Now, there are no bright line rules of yes you need a guardian, no you don’t need a guardian. I’m going to kinda give you a laundry list of when you might need a guardian. One of those areas is certain behaviors, if your loved one demonstrates behaviors where they’re injuring themselves or others, there’s high degree of likelihood that you’re going to need to do a guardianship. If your child has poor safety awareness, doesn’t recognize threats to their personal safety, i.e. doesn’t follow traffic when trying to cross the street or in a parking lot doesn’t keep track of cars moving around them. That can warrant a need for a guardianship. If they can’t discriminate between strangers and friends or authority figures, that’s a strong indicator that this person will need a guardian. One question that I ask clients is, “Has your child ever met a stranger?”  and some people look at me kind of confused by, “what do you mean by that?” and others know exactly what I mean and they say, “nope, everybody my child meets is a friend, every person my child meets is somebody they can trust and will share all their personal information with,” so that is a important indictor and I see some heads nodding. Yes?

            -But how does the court figure that out, do you have to, what is your proof that your child can not, because your child may appear normal, like my child you can talk to my child and she is going to sound okay. But everybody is different.

            -Yupp.

            -She has no idea of what’s around her.

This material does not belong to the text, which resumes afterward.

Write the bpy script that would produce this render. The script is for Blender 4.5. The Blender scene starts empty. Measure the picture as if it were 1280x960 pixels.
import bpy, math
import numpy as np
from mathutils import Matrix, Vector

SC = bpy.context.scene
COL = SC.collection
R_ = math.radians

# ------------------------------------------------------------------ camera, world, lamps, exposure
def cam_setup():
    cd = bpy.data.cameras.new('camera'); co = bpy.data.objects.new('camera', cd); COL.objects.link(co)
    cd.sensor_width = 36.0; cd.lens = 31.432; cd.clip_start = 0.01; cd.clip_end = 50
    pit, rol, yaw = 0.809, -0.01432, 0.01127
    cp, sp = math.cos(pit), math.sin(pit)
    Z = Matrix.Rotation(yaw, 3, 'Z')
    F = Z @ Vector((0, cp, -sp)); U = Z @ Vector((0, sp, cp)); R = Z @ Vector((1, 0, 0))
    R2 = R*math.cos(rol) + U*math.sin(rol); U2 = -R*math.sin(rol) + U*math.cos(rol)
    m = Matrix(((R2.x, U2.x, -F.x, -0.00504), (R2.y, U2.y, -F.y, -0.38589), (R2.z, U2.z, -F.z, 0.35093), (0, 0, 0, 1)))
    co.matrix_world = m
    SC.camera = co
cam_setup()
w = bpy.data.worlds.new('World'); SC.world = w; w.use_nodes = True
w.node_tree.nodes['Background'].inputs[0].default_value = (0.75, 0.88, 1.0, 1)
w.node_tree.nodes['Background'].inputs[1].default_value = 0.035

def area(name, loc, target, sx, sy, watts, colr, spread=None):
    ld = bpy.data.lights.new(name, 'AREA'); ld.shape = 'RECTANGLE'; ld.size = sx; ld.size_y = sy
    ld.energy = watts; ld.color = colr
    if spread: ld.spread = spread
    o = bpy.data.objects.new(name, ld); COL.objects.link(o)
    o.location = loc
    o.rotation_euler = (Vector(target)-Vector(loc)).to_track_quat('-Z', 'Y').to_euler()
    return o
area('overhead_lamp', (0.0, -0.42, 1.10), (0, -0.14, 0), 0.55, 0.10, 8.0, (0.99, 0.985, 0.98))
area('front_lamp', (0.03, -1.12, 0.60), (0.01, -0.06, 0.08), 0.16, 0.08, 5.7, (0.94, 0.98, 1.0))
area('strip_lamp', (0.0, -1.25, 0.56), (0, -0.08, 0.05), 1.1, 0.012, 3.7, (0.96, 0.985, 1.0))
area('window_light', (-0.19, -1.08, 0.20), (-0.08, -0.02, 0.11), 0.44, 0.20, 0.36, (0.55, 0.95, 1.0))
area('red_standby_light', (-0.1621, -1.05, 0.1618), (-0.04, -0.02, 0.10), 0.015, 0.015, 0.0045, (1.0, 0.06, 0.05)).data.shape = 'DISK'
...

            And that’s what the hearing is about, we’re going to get to the hearing, what you have to prove, how do you prove this to the court, right now we’re just talking –

            -Sorry, I’m jumping.

            It’s okay, it’s okay,  we’re just talking about the factors that go into this so you can decide, “hey, okay this is something I need to look into doing” or “no, this isn’t a thing where we need to concern ourselves with”.  If your child is easily manipulated by other people, that is a strong indicator. If they’re disruptive, and by disruptive I don’t mean make vocalizations and make noise but throw furniture and can possibly damage property. And the reason I say these things is, some of these issues up here can lead to adverse interactions with law enforcement. When your child is over the age of 18, they don’t call mom and dad anymore, this is now an adult they’re dealing with and they will potentially process this individual as though there is no disability. The more your child appears disabled, the more likely they are to be treated as though they are disabled. So, if there’s a situation where a person does not appear to be disabled, the police are not going to assume there’s a disability, the police are going to assume the typical faculties to be able to respond to their commands and follow their instructions and if a person doesn’t do that it can lead to a very negative interaction with law enforcement. And if you are not their guardian over the age of 18, you don’t get to participate in that process. If you are their guardian, then most of the police officers I’ve talked to if they know an individual has a legal guardian appointed for them, they will attempt to reach that guardian and might be able to resolve things right then and there. Versus arresting, processing, incarcerating, and then letting a prosecutor decide whether to prosecute or not or a solicitor.